Jacques Dupin
(France, 1927–2012)   
 
 
 
Jacques Dupin

It is important, I believe, to assess what contemporary French poetry owes to the writing of Jacques Dupin. Despite its intentions, Surrealist exaggeration – or emphasis – had left behind it only devastation and the rhetoric of a subliminal roar. It was not clear where to begin again, or to speak up, or whether anything could be done which was not merely a denial of the thunderclaps of yesteryear.
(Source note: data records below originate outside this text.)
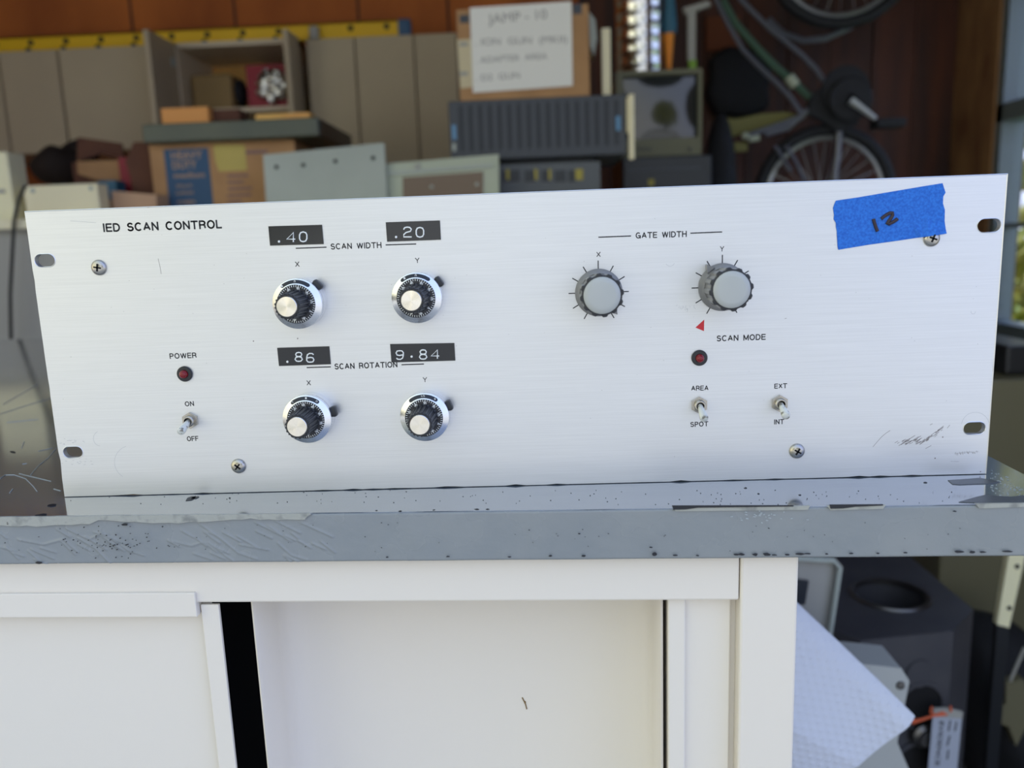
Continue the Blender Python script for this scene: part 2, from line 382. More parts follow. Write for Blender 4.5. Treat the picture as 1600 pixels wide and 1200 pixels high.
# lumpy paint skin over the front edge: a fine grid with ridges
sk = B(); nx, nz = 1000, 44; q = random.Random(3)
ridges = []
for (x0, y0, x1, y1) in [(312, 817, 345, 840), (345, 840, 372, 862), (372, 862, 400, 872), (400, 815, 440, 835), (430, 812, 470, 832), (30, 842, 70, 850), (70, 850, 100, 842),
                          (50, 857, 85, 872), (65, 855, 88, 862), (0, 830, 12, 840), (0, 853, 25, 860), (55, 873, 75, 881), (105, 825, 140, 842), (140, 842, 160, 833),
                          (160, 833, 200, 850), (90, 826, 110, 838), (270, 845, 300, 852), (300, 852, 320, 846), (320, 846, 340, 862), (470, 815, 520, 838), (375, 850, 420, 858), (420, 820, 455, 845)]:
    a = pix(x0, y0, TY0, TABLE); c = pix(x1, y1, TY0, TABLE); ridges.append((a.x, a.z, c.x, c.z))
for i in range(40):
    a = pix(q.uniform(0, 520), q.uniform(828, 868), TY0, TABLE); l = q.uniform(0.003, 0.012); an = q.uniform(-0.9, -0.3); ridges.append((a.x, a.z, a.x + l * math.cos(an), a.z + l * math.sin(an)))
def hgt(x, z):
    h = 0
    for (ax, az, cx, cz) in ridges:
        dx, dz = cx - ax, cz - az; t = max(0, min(1, ((x - ax) * dx + (z - az) * dz) / (dx * dx + dz * dz)))
        d2 = (x - ax - t * dx) ** 2 + (z - az - t * dz) ** 2
        if d2 < 4e-6: h = max(h, 0.00050 * math.exp(-d2 / 1.6e-7))
    return h
SX0, SX1 = -0.34, TX1
grid = [[None] * (nz + 1) for _ in range(nx + 1)]
for i in range(nx + 1):
    for j in range(nz + 1):
        x = SX0 + (SX1 - SX0) * i / nx; z = -0.0002 - (TTH - 0.0004) * j / nz
        edge = 0.0 if 0 < j < nz else 0.0003
        grid[i][j] = sk.m.verts.new((x, TY0 - 0.0006 - (hgt(x, z) if x < 0 else 0) - 0.00012 * math.sin(x * 90 + z * 40) + edge, z))
for i in range(nx):
    for j in range(nz): sk.m.faces.new((grid[i][j], grid[i + 1][j], grid[i + 1][j + 1], grid[i][j + 1]))
bd = [e for e in sk.m.edges if e.is_boundary]
ex = bmesh.ops.extrude_edge_only(sk.m, edges=bd)
for v in ex['geom']:
    if isinstance(v, bmesh.types.BMVert): v.co.y = TY0 + 0.0002
bmesh.ops.recalc_face_normals(sk.m, faces=sk.m.faces)
obj('edge_paint', sk, M_tedge, tb, TABLE, smooth=True, angle=1.2, label='lumpy grey paint skin on the front edge')
# exposed putty layer along the upper left of the edge
def flat(b, pts, y, th, F=TABLE): return b.prism([pix(a, c, y, F) for a, c in pts], (0, th, 0))
pt = B(); up = [(x, 808 - 0.0118 * x + q.uniform(-0.4, 0.4)) for x in range(-20, 490, 14)]
lo = []
for x in range(476, -30, -14):
    base = {True: 815.5, False: 820}[x > 150]
    lo.append((x, base - (0.0 if x < 300 else 0.03 * (x - 300)) + q.uniform(-1.3, 1.3) + 2.2 * math.sin(x * 0.03)))
flat(pt, up + [(486, 803.5), (480, 807)] + lo, TY0 - 0.0016, 0.0012)
obj('putty_layer', pt, M_putty, tb, TABLE, label='long beige putty layer at the left where the paint has split off')
for (x0, x1, yy) in [(1050, 1266, 791.5), (1292, 1384, 790), (1524, 1606, 787)]:
    pt = B(); flat(pt, [(x0, yy), (x1, yy - 1), (x1 - 4, yy + 5), (x0 + 6, yy + 7.5)], TY0 - 0.0013, 0.0010); obj('putty_layer', pt, M_putty, tb, TABLE, label='short putty strip on the right half of the front edge')
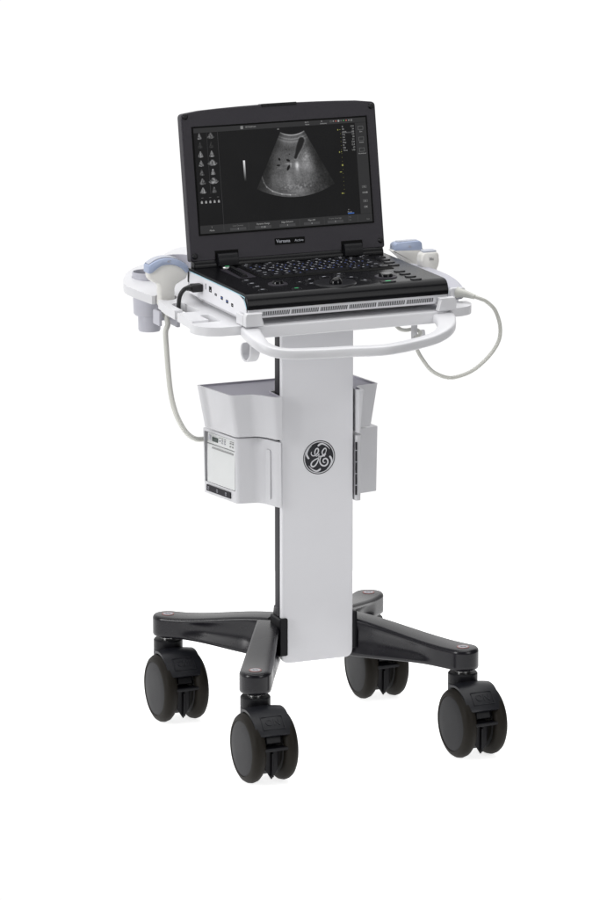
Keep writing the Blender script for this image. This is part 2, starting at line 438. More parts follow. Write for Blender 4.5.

Dupin, close in spirit to René Char, was able to understand that there was a spring close by, from which he could drink for a moment. However, no matter how vigorous and comforting, it was not his own. Oracular formulae too speedily deciphered the dawn, which to Dupin retained all the mystery of the dark hours. He was to find other mountain trails for himself, a thirst which could only be quenched in faraway, persistent aridity. He encountered a number of companions, such as the incisive and tenacious André du Bouchet. Then came infinite space, complicity with flint, the sky which wounds at midday, the gash in the depths of the body. Climbing, no longer aware of what one was leaving below, or of what one might find on the mountaintop, relying only on the little breath one had. Dupin has not failed. When he trips, he does not blame what he calls his exhaustion; he picks himself up and walks all the better for his impoverishment. Deprived of all – or nothing, write: to get rid of one's self, in destitution, like Japanese calligraphers before their ink bowls, to believe that a few signs remain, ready to appear on the bark of paper, not to save man from his insignificance, but so that he may once more feel this additional step or gesture towards a fading hillside or a plume of smoke.

Harsh lessons in loneliness, fragments of a self torn to pieces and suffocating, Jacques Dupin's words are strange viatica. They cut rather than heal. They feed the increasing wound which can only end with us. Possibly in order to carry on in the daytime, in the desperate insistence of daytime. Despite the night.